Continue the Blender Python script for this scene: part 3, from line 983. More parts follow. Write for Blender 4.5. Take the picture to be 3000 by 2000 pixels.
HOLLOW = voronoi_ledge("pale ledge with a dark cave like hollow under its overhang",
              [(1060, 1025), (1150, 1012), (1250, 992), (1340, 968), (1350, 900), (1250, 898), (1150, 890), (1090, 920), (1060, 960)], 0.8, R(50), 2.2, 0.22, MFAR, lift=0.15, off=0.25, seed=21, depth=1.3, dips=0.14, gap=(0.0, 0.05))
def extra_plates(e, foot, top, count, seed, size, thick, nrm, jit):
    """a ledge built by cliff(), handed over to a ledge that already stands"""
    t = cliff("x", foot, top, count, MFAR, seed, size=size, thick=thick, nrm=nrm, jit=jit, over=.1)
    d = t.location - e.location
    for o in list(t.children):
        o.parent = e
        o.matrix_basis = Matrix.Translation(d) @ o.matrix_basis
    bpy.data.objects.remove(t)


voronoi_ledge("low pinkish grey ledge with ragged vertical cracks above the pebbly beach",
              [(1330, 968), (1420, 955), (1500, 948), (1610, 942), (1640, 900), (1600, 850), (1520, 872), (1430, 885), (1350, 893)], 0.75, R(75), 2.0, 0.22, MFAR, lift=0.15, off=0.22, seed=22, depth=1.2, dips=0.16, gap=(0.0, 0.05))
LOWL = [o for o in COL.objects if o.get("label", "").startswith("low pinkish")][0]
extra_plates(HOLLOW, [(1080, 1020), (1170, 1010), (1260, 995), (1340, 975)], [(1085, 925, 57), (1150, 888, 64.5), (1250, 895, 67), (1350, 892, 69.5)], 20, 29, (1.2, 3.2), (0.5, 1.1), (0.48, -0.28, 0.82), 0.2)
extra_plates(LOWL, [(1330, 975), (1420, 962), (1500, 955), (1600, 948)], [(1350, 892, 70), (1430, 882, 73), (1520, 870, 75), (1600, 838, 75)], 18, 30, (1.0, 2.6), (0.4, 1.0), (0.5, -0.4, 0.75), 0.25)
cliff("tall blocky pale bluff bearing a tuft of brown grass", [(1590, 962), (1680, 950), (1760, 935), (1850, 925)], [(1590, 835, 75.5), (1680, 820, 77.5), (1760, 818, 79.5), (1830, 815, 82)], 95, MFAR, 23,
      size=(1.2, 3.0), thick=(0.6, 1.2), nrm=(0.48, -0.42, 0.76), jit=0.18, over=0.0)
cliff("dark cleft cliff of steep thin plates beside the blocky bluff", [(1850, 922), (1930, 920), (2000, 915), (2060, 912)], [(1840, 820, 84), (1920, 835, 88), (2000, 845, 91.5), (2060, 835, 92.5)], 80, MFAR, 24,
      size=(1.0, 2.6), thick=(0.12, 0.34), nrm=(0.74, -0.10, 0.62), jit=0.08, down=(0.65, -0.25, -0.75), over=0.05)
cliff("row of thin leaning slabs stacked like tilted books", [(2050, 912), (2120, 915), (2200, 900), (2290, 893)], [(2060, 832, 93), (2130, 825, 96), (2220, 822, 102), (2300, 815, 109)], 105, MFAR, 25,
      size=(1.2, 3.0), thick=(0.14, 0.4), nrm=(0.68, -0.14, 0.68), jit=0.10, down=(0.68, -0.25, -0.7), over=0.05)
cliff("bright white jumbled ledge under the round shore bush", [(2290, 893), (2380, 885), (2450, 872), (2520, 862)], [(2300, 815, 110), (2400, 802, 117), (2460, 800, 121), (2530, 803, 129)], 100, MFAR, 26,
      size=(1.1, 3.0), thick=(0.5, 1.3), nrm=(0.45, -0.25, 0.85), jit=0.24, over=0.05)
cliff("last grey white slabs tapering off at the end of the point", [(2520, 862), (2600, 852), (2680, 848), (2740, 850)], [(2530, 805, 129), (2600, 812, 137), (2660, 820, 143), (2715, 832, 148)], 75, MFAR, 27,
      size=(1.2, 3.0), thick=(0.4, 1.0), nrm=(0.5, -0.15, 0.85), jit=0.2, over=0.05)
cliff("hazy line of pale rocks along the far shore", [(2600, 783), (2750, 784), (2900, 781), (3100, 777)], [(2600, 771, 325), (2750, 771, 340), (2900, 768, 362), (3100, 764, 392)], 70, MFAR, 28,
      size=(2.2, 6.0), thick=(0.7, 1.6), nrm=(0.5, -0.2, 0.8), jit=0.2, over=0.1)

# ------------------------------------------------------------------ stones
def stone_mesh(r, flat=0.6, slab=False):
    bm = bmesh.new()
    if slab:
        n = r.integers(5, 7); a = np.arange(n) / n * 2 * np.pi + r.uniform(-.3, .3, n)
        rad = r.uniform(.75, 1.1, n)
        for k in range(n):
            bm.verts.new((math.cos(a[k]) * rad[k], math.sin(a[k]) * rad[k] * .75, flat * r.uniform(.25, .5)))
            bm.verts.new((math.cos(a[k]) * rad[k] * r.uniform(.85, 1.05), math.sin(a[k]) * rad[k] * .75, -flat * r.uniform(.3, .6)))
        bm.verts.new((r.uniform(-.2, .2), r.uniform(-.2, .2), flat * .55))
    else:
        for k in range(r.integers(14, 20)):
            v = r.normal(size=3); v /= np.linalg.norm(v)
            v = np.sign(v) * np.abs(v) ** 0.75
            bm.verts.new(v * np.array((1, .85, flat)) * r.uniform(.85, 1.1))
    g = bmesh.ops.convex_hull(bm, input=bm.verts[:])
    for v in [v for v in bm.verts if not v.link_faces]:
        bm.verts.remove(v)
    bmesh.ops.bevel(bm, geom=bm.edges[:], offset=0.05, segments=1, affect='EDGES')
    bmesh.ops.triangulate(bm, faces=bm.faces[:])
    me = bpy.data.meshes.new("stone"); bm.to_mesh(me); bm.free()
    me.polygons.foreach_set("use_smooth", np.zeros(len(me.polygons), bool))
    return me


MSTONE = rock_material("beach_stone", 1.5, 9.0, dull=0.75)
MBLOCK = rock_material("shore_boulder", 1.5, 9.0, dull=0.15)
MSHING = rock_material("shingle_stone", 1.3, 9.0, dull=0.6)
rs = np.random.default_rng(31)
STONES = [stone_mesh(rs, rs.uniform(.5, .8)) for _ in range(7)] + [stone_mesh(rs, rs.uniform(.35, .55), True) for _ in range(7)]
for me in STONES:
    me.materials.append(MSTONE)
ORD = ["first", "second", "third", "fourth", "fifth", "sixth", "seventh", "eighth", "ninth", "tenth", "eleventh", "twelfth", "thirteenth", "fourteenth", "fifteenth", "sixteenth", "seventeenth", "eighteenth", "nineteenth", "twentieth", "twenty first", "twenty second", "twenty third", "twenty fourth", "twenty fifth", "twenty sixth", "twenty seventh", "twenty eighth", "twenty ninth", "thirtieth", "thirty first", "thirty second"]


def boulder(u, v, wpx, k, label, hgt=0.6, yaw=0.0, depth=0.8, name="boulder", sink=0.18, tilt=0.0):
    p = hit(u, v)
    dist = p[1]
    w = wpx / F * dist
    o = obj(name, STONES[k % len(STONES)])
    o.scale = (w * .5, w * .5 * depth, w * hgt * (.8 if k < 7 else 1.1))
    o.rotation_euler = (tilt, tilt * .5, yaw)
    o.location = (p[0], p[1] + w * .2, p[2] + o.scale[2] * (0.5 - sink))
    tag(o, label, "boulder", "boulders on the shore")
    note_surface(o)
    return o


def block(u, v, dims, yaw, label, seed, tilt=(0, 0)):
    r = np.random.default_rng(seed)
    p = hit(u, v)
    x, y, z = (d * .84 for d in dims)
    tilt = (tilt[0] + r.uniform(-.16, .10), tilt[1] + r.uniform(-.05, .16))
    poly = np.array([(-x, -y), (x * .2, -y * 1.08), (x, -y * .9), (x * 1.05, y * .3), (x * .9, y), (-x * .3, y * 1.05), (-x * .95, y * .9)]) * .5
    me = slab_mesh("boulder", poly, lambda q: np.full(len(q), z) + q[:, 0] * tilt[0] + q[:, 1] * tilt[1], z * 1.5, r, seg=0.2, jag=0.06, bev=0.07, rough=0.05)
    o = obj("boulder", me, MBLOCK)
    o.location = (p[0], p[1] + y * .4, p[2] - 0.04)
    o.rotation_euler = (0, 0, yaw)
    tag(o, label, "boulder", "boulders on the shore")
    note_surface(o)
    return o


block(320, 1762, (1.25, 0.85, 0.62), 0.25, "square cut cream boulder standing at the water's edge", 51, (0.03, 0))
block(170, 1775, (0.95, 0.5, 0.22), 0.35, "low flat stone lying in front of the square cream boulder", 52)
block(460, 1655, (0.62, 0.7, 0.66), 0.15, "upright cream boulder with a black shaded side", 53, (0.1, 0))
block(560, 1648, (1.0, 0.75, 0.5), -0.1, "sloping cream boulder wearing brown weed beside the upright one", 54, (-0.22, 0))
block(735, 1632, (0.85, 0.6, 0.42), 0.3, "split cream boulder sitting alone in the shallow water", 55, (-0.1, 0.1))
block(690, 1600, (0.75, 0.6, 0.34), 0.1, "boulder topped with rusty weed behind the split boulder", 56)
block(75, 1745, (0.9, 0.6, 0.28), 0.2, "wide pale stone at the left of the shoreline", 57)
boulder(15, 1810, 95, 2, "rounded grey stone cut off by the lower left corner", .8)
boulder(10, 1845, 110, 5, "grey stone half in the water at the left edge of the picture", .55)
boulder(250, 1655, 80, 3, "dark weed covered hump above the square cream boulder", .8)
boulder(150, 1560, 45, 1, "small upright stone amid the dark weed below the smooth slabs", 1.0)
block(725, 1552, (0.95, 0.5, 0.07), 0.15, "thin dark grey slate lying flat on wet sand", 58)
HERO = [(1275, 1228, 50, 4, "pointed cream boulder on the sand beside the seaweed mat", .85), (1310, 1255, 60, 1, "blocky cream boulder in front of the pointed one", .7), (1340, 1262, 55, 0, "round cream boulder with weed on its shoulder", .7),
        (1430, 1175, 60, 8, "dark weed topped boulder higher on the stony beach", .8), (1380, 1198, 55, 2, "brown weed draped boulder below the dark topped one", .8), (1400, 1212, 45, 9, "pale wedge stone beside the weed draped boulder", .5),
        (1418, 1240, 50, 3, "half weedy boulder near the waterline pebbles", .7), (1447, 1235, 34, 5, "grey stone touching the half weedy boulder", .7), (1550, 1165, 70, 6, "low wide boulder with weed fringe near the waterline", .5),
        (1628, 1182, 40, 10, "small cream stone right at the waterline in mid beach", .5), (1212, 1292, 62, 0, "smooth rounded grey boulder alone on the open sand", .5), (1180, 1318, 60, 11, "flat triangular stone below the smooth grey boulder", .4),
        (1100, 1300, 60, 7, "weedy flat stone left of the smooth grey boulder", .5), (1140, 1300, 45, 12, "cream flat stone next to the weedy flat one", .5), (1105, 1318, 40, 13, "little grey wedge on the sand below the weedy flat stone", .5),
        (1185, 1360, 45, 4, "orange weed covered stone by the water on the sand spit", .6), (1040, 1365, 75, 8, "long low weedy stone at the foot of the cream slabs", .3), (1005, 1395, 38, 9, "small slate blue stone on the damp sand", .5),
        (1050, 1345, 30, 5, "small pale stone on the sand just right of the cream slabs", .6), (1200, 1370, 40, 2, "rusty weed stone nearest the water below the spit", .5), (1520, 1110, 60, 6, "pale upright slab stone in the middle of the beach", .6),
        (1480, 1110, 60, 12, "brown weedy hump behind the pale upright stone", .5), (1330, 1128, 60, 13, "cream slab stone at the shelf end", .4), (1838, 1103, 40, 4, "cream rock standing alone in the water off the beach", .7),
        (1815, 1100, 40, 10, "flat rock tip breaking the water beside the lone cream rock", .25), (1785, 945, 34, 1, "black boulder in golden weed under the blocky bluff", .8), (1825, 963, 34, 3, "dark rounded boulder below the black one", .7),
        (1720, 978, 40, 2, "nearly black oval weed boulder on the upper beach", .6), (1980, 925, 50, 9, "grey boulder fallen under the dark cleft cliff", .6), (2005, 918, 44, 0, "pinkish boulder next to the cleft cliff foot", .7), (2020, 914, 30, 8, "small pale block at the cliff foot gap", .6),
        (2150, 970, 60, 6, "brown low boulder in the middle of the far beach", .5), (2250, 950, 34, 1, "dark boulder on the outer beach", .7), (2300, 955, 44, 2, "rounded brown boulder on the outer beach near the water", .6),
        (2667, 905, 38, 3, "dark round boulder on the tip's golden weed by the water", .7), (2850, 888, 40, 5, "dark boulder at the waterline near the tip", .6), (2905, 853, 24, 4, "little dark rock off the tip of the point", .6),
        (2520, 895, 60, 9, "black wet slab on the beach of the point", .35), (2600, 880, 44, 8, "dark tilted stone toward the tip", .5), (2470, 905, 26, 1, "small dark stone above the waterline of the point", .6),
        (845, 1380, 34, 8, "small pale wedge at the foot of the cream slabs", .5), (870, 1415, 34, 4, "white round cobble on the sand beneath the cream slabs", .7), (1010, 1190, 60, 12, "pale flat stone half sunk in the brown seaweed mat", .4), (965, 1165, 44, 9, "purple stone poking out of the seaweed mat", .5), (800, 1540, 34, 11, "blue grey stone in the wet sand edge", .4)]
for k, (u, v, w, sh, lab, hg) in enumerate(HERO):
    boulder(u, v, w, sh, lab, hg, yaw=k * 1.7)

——

● **Work to be completed**
Return the lines above precisely as they appear, beginning at the first line and ending at the line with "bpy.data.objects.remove(t)", and nothing after it.

● **Reply to the task**
Continue the Blender Python script for this scene: part 3, from line 983. More parts follow. Write for Blender 4.5. Take the picture to be 3000 by 2000 pixels.
HOLLOW = voronoi_ledge("pale ledge with a dark cave like hollow under its overhang",
              [(1060, 1025), (1150, 1012), (1250, 992), (1340, 968), (1350, 900), (1250, 898), (1150, 890), (1090, 920), (1060, 960)], 0.8, R(50), 2.2, 0.22, MFAR, lift=0.15, off=0.25, seed=21, depth=1.3, dips=0.14, gap=(0.0, 0.05))
def extra_plates(e, foot, top, count, seed, size, thick, nrm, jit):
    """a ledge built by cliff(), handed over to a ledge that already stands"""
    t = cliff("x", foot, top, count, MFAR, seed, size=size, thick=thick, nrm=nrm, jit=jit, over=.1)
    d = t.location - e.location
    for o in list(t.children):
        o.parent = e
        o.matrix_basis = Matrix.Translation(d) @ o.matrix_basis
    bpy.data.objects.remove(t)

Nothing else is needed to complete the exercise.